[What needs to be done] Transcribe the records that follow. Keep every word exactly, and drop the pictures.

[Data supplied]

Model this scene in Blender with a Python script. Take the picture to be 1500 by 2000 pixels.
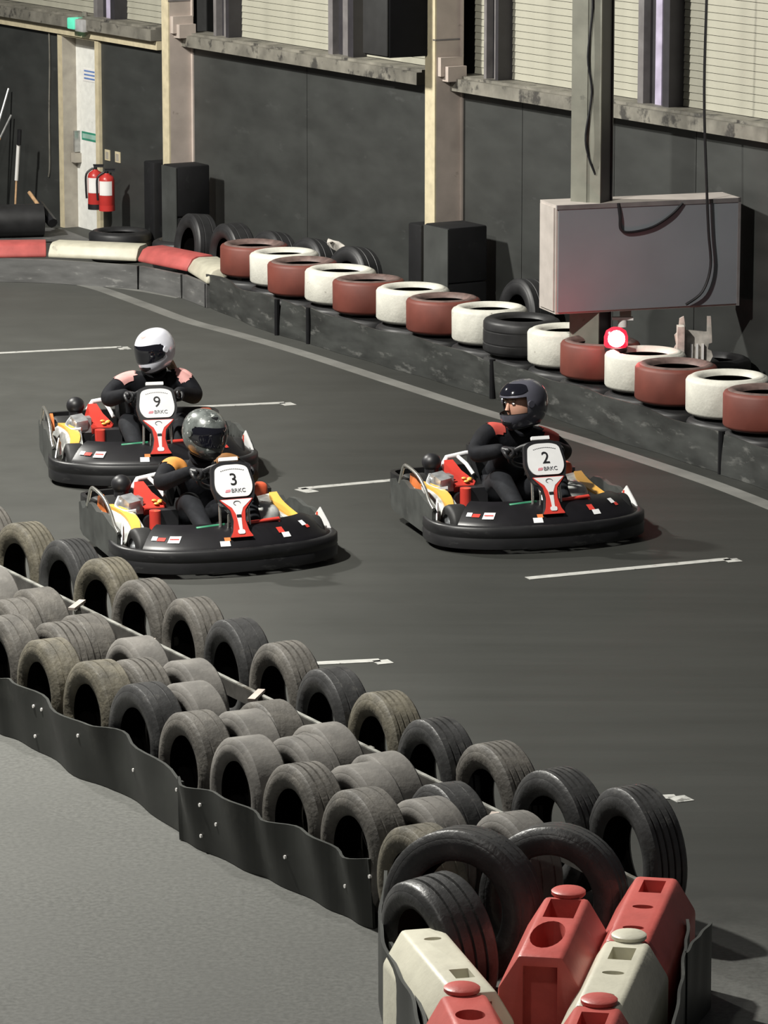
import bpy, bmesh, math, random
from mathutils import Vector, Matrix, Quaternion
random.seed(7)
for o in list(bpy.data.objects): bpy.data.objects.remove(o, do_unlink=True)
scene = bpy.context.scene
COL = scene.collection
# ------------------------------------------------------------------ camera, world, lights
F, YH, CH = 8000.0, -650.0, 5.23          # focal length in pixels, horizon row, camera height
PITCH = math.atan((1000 - YH) / F)
cam_d = bpy.data.cameras.new('camera'); cam = bpy.data.objects.new('camera', cam_d); COL.objects.link(cam)
cam_d.sensor_fit = 'VERTICAL'; cam_d.sensor_height = 36; cam_d.lens = F / 2000 * 36
cam_d.clip_start = .5; cam_d.clip_end = 200
cam.location = (0, 0, CH); cam.rotation_euler = (math.pi / 2 - PITCH, 0, 0)
scene.camera = cam
vs = scene.view_settings
vs.view_transform = 'Standard'; vs.look = 'None'; vs.gamma = 1; vs.use_curve_mapping = False
vs.exposure = 0.0
w = bpy.data.worlds.new('hall_air'); scene.world = w; w.use_nodes = True
w.node_tree.nodes['Background'].inputs[0].default_value = (.95, .95, 1, 1)
w.node_tree.nodes['Background'].inputs[1].default_value = .06
def lamp(loc, power, size, col=(1, .975, .905), aim=None):
    l = bpy.data.lights.new('high_bay_lamp', 'AREA'); l.shape = 'DISK'; l.size = size; l.energy = power; l.color = col
    o = bpy.data.objects.new('high_bay_lamp', l); COL.objects.link(o); o.location = loc
    if aim is not None:
        o.rotation_euler = (Vector(aim) - Vector(loc)).to_track_quat('-Z', 'Y').to_euler()
    return o
lamp((-4.2, 20.5, 8.0), 1900, .4, aim=(-1.5, 20.5, 0))
lamp((-7.5, 30, 8.0), 1950, .6, aim=(-2, 32, 0))
lamp((-3, 11, 8.5), 160, .6)
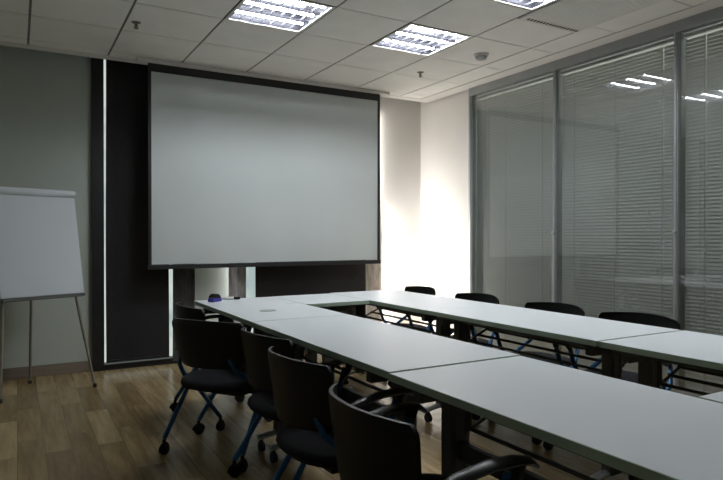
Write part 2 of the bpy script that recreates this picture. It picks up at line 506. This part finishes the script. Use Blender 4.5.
# ------------------------------------------------------------------ projection screen
t = thing('projection_screen', 'large white projection screen with black border pulled down in front of the blinds', 'projection screen', (2.19, 5.50, .914))
x0, x1, z1 = -1.189, 1.188, 1.735
bw = .026
def scr(u, v):
    x = x0+bw + u*(x1-x0-2*bw)
    wv = .006*math.sin(x*5.2+.8*v+1)*(1-v)**.6 + .003*math.sin(x*13+2*v)*(1-v)
    return (x, wv, .03+bw*.3 + v*(z1-.040))
obj('screen_surface', sheet(NB(), scr, 90, 30, .002), M['screen'], t, True)
bm = NB()
box(bm, (x0, -.006, 0), (x0+bw, .008, z1)); box(bm, (x1-bw, -.006, 0), (x1, .008, z1))
box(bm, (x0, -.006, z1-.002), (x1, .008, z1+.07))
obj('black_border', bm, M['black'], t)
obj('bottom_bar', box(NB(), (x0-.006, -.012, -.006), (x1+.006, .014, .034), .004), M['black'], t)
bm = NB(); box(bm, (-1.285, -.05, z1+.068), (1.285, .075, z1+.0985), .006)
obj('casing', bm, M['casing'], t)

# ------------------------------------------------------------------ flip chart
t = thing('flip_chart', 'white flip chart pad on a metal tripod stand by the left wall', 'flip chart', (0, 0, 0))
BLc, BRc = Vector((-.105, 5.065, .735)), Vector((.462, 5.30, .735))
e = (BRc-BLc); wd = e.length; ex = e.normalized()
upv = (Vector((-.065, .158, .845))).normalized(); nrm = ex.cross(upv).normalized()   # towards the camera side
if nrm.y > 0: nrm = -nrm
hb = .835
def FP(a, b, c=0): return BLc + ex*a + upv*b + nrm*c
def slab(a0, a1, b0, b1, c0, c1, taper=0.0):
    bm = NB()
    v = [bm.verts.new(FP(a, b, c)) for c in (c0, c1) for a, b in ((a0, b0), (a1, b0), (a1-taper, b1), (a0-taper*.0, b1))]
    for f in ((0, 1, 2, 3), (7, 6, 5, 4), (0, 4, 5, 1), (1, 5, 6, 2), (2, 6, 7, 3), (3, 7, 4, 0)):
        bm.faces.new([v[k] for k in f])
    return bm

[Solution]
Model this scene in Blender with a Python script. Take the picture to be 1500 by 2000 pixels.
import bpy, bmesh, math, random
from mathutils import Vector, Matrix, Quaternion
random.seed(7)
for o in list(bpy.data.objects): bpy.data.objects.remove(o, do_unlink=True)
scene = bpy.context.scene
COL = scene.collection
# ------------------------------------------------------------------ camera, world, lights
F, YH, CH = 8000.0, -650.0, 5.23          # focal length in pixels, horizon row, camera height
PITCH = math.atan((1000 - YH) / F)
cam_d = bpy.data.cameras.new('camera'); cam = bpy.data.objects.new('camera', cam_d); COL.objects.link(cam)
cam_d.sensor_fit = 'VERTICAL'; cam_d.sensor_height = 36; cam_d.lens = F / 2000 * 36
cam_d.clip_start = .5; cam_d.clip_end = 200
cam.location = (0, 0, CH); cam.rotation_euler = (math.pi / 2 - PITCH, 0, 0)
scene.camera = cam
vs = scene.view_settings
vs.view_transform = 'Standard'; vs.look = 'None'; vs.gamma = 1; vs.use_curve_mapping = False
vs.exposure = 0.0
w = bpy.data.worlds.new('hall_air'); scene.world = w; w.use_nodes = True
w.node_tree.nodes['Background'].inputs[0].default_value = (.95, .95, 1, 1)
w.node_tree.nodes['Background'].inputs[1].default_value = .06
def lamp(loc, power, size, col=(1, .975, .905), aim=None):
    l = bpy.data.lights.new('high_bay_lamp', 'AREA'); l.shape = 'DISK'; l.size = size; l.energy = power; l.color = col
    o = bpy.data.objects.new('high_bay_lamp', l); COL.objects.link(o); o.location = loc
    if aim is not None:
        o.rotation_euler = (Vector(aim) - Vector(loc)).to_track_quat('-Z', 'Y').to_euler()
    return o
lamp((-4.2, 20.5, 8.0), 1900, .4, aim=(-1.5, 20.5, 0))
lamp((-7.5, 30, 8.0), 1950, .6, aim=(-2, 32, 0))
lamp((-3, 11, 8.5), 160, .6)
Write part 2 of the bpy script that recreates this picture. It picks up at line 506. This part finishes the script. Use Blender 4.5.
# ------------------------------------------------------------------ projection screen
t = thing('projection_screen', 'large white projection screen with black border pulled down in front of the blinds', 'projection screen', (2.19, 5.50, .914))
x0, x1, z1 = -1.189, 1.188, 1.735
bw = .026
def scr(u, v):
    x = x0+bw + u*(x1-x0-2*bw)
    wv = .006*math.sin(x*5.2+.8*v+1)*(1-v)**.6 + .003*math.sin(x*13+2*v)*(1-v)
    return (x, wv, .03+bw*.3 + v*(z1-.040))
obj('screen_surface', sheet(NB(), scr, 90, 30, .002), M['screen'], t, True)
bm = NB()
box(bm, (x0, -.006, 0), (x0+bw, .008, z1)); box(bm, (x1-bw, -.006, 0), (x1, .008, z1))
box(bm, (x0, -.006, z1-.002), (x1, .008, z1+.07))
obj('black_border', bm, M['black'], t)
obj('bottom_bar', box(NB(), (x0-.006, -.012, -.006), (x1+.006, .014, .034), .004), M['black'], t)
bm = NB(); box(bm, (-1.285, -.05, z1+.068), (1.285, .075, z1+.0985), .006)
obj('casing', bm, M['casing'], t)

# ------------------------------------------------------------------ flip chart
t = thing('flip_chart', 'white flip chart pad on a metal tripod stand by the left wall', 'flip chart', (0, 0, 0))
BLc, BRc = Vector((-.105, 5.065, .735)), Vector((.462, 5.30, .735))
e = (BRc-BLc); wd = e.length; ex = e.normalized()
upv = (Vector((-.065, .158, .845))).normalized(); nrm = ex.cross(upv).normalized()   # towards the camera side
if nrm.y > 0: nrm = -nrm
hb = .835
def FP(a, b, c=0): return BLc + ex*a + upv*b + nrm*c
def slab(a0, a1, b0, b1, c0, c1, taper=0.0):
    bm = NB()
    v = [bm.verts.new(FP(a, b, c)) for c in (c0, c1) for a, b in ((a0, b0), (a1, b0), (a1-taper, b1), (a0-taper*.0, b1))]
    for f in ((0, 1, 2, 3), (7, 6, 5, 4), (0, 4, 5, 1), (1, 5, 6, 2), (2, 6, 7, 3), (3, 7, 4, 0)):
        bm.faces.new([v[k] for k in f])
    return bm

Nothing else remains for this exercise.